Creating an oral history documentary isn’t a typical high school writing assignment. But it’s one that can offer big benefits to students—academically, creatively, and personally.

In fall 2018, the Oregon Writing Project at Southern Oregon University teamed up with Stories of Southern Oregon, a video documentary project also based at the university, to offer a workshop for middle school, high school and college teachers in all subject areas on creating an oral history video using students’ own smartphones. The workshop was co-led by Maureen Battistella (Stories of Southern Oregon) and SOU Associate Professor of Anthropology Jessica Piekielek.

“We are always looking for engaging, authentic ways to get people involved in writing,” said Margaret Perrow, Oregon Writing Project director. “Empowering students to tell their own stories or stories from their communities is one of the things that language arts is all about.”

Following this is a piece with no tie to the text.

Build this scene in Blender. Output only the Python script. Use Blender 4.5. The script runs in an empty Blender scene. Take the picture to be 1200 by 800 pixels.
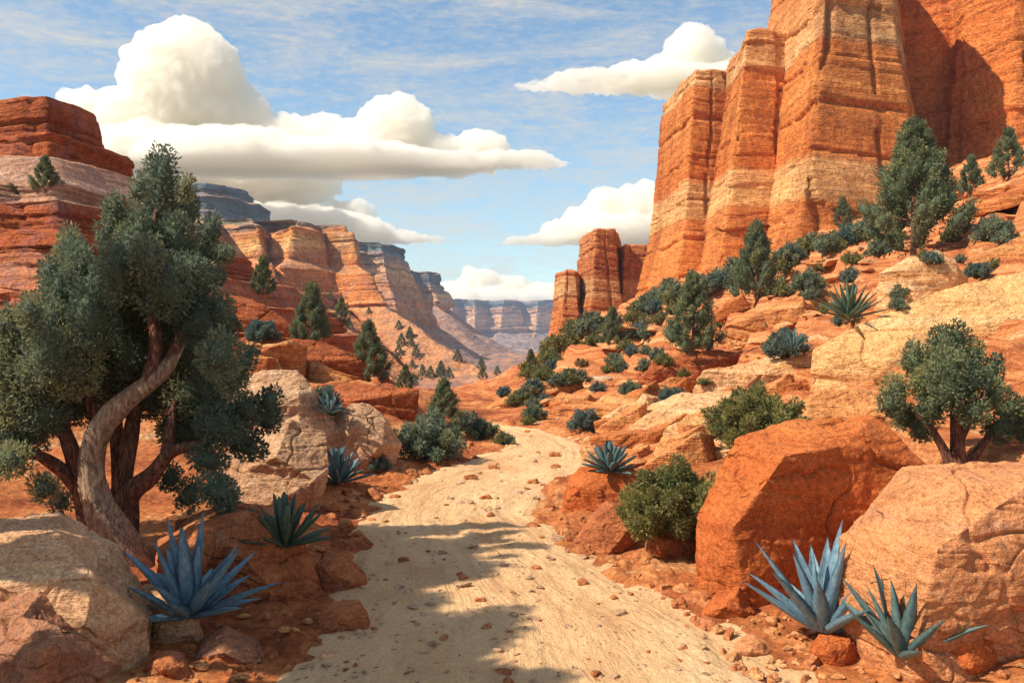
import bpy, bmesh, math, random
import numpy as np
from mathutils import Vector
from mathutils.bvhtree import BVHTree
R = math.radians
rng = np.random.default_rng(7)
random.seed(7)

# ------------------------------------------------------------------ camera, world, sun, exposure
F = 1050.0; CH = 2.6                       # focal length in photo pixels, eye height
sc = bpy.context.scene
cam = bpy.data.objects.new('camera', bpy.data.cameras.new('camera'))
sc.collection.objects.link(cam); sc.camera = cam
cam.location = (0, 0, CH); cam.rotation_euler = (R(90), 0, 0)
cam.data.sensor_width = 36; cam.data.lens = F / 1200 * 36
cam.data.clip_start = .1; cam.data.clip_end = 60000

SUN_AZ = (-1.0, -0.40); SUN_EL = R(46)
az = math.atan2(SUN_AZ[0], SUN_AZ[1])      # clockwise from +Y
world = bpy.data.worlds.new('World'); sc.world = world; world.use_nodes = True
nt = world.node_tree; nt.nodes.clear()
wo = nt.nodes.new('ShaderNodeOutputWorld'); bg = nt.nodes.new('ShaderNodeBackground')
sky = nt.nodes.new('ShaderNodeTexSky'); sky.sky_type = 'NISHITA'; sky.sun_disc = False
sky.sun_elevation = SUN_EL; sky.sun_rotation = az % (2*math.pi)
sky.air_density = 1.0; sky.dust_density = 0.3; sky.ozone_density = 1.5
tc = nt.nodes.new('ShaderNodeTexCoord')
def wnoise(scale, msc, detail, lo, hi, dist=0.0):
    mp = nt.nodes.new('ShaderNodeMapping'); mp.inputs['Scale'].default_value = msc
    mp.inputs['Rotation'].default_value = (0, R(9), 0)
    n = nt.nodes.new('ShaderNodeTexNoise'); n.inputs['Scale'].default_value = scale; n.inputs['Detail'].default_value = detail
    n.inputs['Distortion'].default_value = dist; n.inputs['Roughness'].default_value = .65
    r = nt.nodes.new('ShaderNodeMapRange'); r.inputs[1].default_value = lo; r.inputs[2].default_value = hi
    nt.links.new(tc.outputs['Generated'], mp.inputs[0]); nt.links.new(mp.outputs[0], n.inputs['Vector']); nt.links.new(n.outputs[0], r.inputs[0])
    return r.outputs[0]
w1 = wnoise(7, (1, 1, 5), 10, .44, .70, .6)
w2 = wnoise(60, (1, 1, 3.5), 4, .42, .72, .4)
mul = nt.nodes.new('ShaderNodeMath'); mul.operation = 'MULTIPLY_ADD'; mul.inputs[1].default_value = .62; mul.use_clamp = True
m2 = nt.nodes.new('ShaderNodeMath'); m2.operation = 'MULTIPLY'; m2.inputs[1].default_value = .34
nt.links.new(w2, m2.inputs[0]); nt.links.new(w1, mul.inputs[0]); nt.links.new(m2.outputs[0], mul.inputs[2])
sat = nt.nodes.new('ShaderNodeMix'); sat.data_type = 'RGBA'; sat.blend_type = 'MULTIPLY'; sat.inputs[0].default_value = 1
SKY_TINT = (.54, .60, .58, 1)
sat.inputs[7].default_value = SKY_TINT
mixs = nt.nodes.new('ShaderNodeMix'); mixs.data_type = 'RGBA'; mixs.inputs[7].default_value = (2.7, 2.5, 2.15, 1)
nt.links.new(sky.outputs[0], sat.inputs[6]); nt.links.new(sat.outputs[2], mixs.inputs[6]); nt.links.new(mul.outputs[0], mixs.inputs[0])
nt.links.new(mixs.outputs[2], bg.inputs[0]); bg.inputs[1].default_value = .15
nt.links.new(bg.outputs[0], wo.inputs[0])

sl = bpy.data.lights.new('sun', 'SUN'); sl.energy = 3.5; sl.angle = R(.6); sl.color = (1, .88, .70)
sun = bpy.data.objects.new('sun', sl); sc.collection.objects.link(sun)
sd = Vector((SUN_AZ[0], SUN_AZ[1], 0)).normalized() * math.cos(SUN_EL) + Vector((0, 0, math.sin(SUN_EL)))
sun.rotation_euler = sd.to_track_quat('Z', 'Y').to_euler()
sc.view_settings.view_transform = 'Standard'; sc.view_settings.look = 'None'
sc.view_settings.exposure = 0.96; sc.view_settings.gamma = 1
sc.cycles.volume_bounces = 28; sc.cycles.max_bounces = 32; sc.cycles.diffuse_bounces = 8

# ------------------------------------------------------------------ noise
def _h(i, j, k, s):
    i = i.astype(np.uint32); j = j.astype(np.uint32); k = k.astype(np.uint32)
    h = i * np.uint32(374761393) + j * np.uint32(668265263) + k * np.uint32(2147483647 - 1013) + np.uint32((s * 974711 + 12345) % 4294967295)
    h = (h ^ (h >> np.uint32(13))) * np.uint32(1274126177)
    h = h ^ (h >> np.uint32(16)); h = h * np.uint32(2246822519); h = h ^ (h >> np.uint32(15))
    return (h & np.uint32(0xffffff)).astype(np.float64) / 16777215.0
def vn(x, y, z, s=0):
    """value noise in -1..1"""
    x = np.asarray(x, float); y = np.asarray(y, float) + 0*x; z = np.asarray(z, float) + 0*x
    xi = np.floor(x).astype(np.int64); yi = np.floor(y).astype(np.int64); zi = np.floor(z).astype(np.int64)
    fx = x-xi; fy = y-yi; fz = z-zi
    fx = fx*fx*(3-2*fx); fy = fy*fy*(3-2*fy); fz = fz*fz*(3-2*fz)
    r = 0
    for a in (0, 1):
        wa = fx if a else 1-fx
        for b in (0, 1):
            wb = fy if b else 1-fy
            for c in (0, 1):
                r = r + wa*wb*(fz if c else 1-fz)*_h(xi+a, yi+b, zi+c, s)
    return r*2-1
def fbm(x, y, z, s=0, o=4, g=.5):
    a = 1; t = 0; n = 0; f = 1
    for k in range(o):
        t = t + a*vn(x*f, y*f, z*f, s+k); n += a; a *= g; f *= 2.03
    return t/n
def ss(a, b, x):
    t = np.clip((np.asarray(x, float)-a)/(b-a), 0, 1); return t*t*(3-2*t)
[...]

Creating oral histories can teach a wide range of literacy skills, she noted, such as conducting research, supporting main points with evidence, sequencing information, and connecting images to words in a logical way. It can also be interdisciplinary, drawing on history, politics, and environmental science.

Conducting an oral history also gives students “an opportunity to understand another point of view and relate it to their own experience,” said Maureen Battistella, a research anthropologist with the Stories of Southern Oregon project. “It’s a way to build empathy, compassion, understanding, and tolerance.”

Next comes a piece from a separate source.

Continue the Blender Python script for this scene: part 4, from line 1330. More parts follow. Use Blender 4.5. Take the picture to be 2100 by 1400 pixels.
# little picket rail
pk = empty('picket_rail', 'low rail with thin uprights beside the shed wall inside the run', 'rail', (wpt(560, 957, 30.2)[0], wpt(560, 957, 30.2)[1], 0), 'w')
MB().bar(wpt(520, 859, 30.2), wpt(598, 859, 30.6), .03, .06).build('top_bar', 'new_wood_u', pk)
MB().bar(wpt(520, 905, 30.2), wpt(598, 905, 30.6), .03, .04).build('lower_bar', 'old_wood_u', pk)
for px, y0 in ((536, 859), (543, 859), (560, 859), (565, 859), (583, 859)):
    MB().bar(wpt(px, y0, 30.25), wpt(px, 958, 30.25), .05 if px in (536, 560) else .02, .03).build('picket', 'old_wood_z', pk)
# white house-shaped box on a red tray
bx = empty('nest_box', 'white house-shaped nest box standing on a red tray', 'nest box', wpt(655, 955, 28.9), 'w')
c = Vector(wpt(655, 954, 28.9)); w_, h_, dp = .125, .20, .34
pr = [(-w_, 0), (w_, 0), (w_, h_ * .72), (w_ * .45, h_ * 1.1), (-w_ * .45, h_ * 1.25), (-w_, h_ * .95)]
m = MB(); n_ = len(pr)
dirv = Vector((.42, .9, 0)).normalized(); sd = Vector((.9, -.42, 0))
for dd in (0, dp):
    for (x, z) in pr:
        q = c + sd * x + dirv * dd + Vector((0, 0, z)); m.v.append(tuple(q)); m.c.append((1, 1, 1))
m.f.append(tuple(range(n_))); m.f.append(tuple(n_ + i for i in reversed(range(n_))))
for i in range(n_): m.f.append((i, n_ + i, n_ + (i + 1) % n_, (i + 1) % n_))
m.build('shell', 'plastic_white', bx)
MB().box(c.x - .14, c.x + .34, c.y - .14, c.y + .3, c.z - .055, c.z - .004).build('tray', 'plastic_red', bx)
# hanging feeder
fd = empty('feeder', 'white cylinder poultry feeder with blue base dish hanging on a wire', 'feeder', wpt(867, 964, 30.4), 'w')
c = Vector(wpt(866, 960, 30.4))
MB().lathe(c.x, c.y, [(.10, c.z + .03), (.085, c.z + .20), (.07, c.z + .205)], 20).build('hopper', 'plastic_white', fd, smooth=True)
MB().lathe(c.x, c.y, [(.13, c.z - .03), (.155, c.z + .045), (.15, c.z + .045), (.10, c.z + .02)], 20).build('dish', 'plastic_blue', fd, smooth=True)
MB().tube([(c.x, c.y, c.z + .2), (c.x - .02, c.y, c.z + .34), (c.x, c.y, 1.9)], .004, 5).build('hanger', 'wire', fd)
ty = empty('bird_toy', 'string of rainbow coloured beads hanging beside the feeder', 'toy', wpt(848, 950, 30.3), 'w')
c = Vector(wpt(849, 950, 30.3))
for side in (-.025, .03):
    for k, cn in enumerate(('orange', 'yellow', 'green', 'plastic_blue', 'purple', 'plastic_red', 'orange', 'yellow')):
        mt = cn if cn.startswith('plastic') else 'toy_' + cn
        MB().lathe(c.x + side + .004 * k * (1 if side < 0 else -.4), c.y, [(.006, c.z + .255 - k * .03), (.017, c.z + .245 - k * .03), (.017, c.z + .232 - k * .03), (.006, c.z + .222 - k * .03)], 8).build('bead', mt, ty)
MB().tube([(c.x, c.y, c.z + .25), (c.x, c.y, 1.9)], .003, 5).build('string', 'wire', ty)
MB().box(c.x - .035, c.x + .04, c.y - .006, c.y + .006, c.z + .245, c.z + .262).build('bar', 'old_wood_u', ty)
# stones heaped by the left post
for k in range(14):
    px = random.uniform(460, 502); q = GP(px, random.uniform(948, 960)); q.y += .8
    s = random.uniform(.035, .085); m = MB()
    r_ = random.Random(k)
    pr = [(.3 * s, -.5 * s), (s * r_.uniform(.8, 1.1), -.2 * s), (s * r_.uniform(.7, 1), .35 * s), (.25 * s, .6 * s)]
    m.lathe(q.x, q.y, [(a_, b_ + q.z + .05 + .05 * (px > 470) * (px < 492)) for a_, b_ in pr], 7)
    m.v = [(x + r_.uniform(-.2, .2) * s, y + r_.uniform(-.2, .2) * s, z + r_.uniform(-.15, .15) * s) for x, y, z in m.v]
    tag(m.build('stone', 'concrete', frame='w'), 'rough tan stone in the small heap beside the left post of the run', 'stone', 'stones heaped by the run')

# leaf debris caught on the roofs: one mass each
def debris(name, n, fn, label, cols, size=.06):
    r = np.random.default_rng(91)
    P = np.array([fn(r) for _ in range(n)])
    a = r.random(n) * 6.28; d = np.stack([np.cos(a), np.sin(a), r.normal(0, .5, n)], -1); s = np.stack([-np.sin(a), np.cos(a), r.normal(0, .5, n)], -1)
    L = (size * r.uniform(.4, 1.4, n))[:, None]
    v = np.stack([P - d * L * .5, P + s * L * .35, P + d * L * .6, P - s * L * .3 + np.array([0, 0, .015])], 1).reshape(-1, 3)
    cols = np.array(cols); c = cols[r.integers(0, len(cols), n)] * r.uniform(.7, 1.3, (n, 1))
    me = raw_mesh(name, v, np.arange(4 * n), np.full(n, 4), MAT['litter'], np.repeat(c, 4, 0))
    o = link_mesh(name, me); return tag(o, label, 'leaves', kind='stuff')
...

Battistella, who travels across southern Oregon recording stories in rural towns and digitizing photographs, led the one-day teacher workshop. A series of workshops in the future will take teachers from start to finish in creating an oral history.

Stories are all around us, she said, and workshop participants learned how to find them. “Stories can be buildings, they can be streets, they can be people, they can be myths. It’s a matter of opening your eyes to your environment.”

Participants learned how to make stories compelling, good interview techniques, and how sound and visual can create “a more captivating narrative,” said Battistella.

Cassandra Costa, an English teacher at Eagle Point High School, said she was particularly interested in how what’s left in or out of a story, even inadvertently, can shape the audience’s impression. “What’s your responsibility as editor?” is a conversation she intends to have with her students.

Costa also plans to use what she learned for an upcoming narrative nonfiction unit in her creative writing class. She anticipates having her students research local history and interview community members in their grandparents’ generation or even older. “How powerful would it be for students to explore some stories that are never really told anymore,” she said. “They are definitely going to be interested.”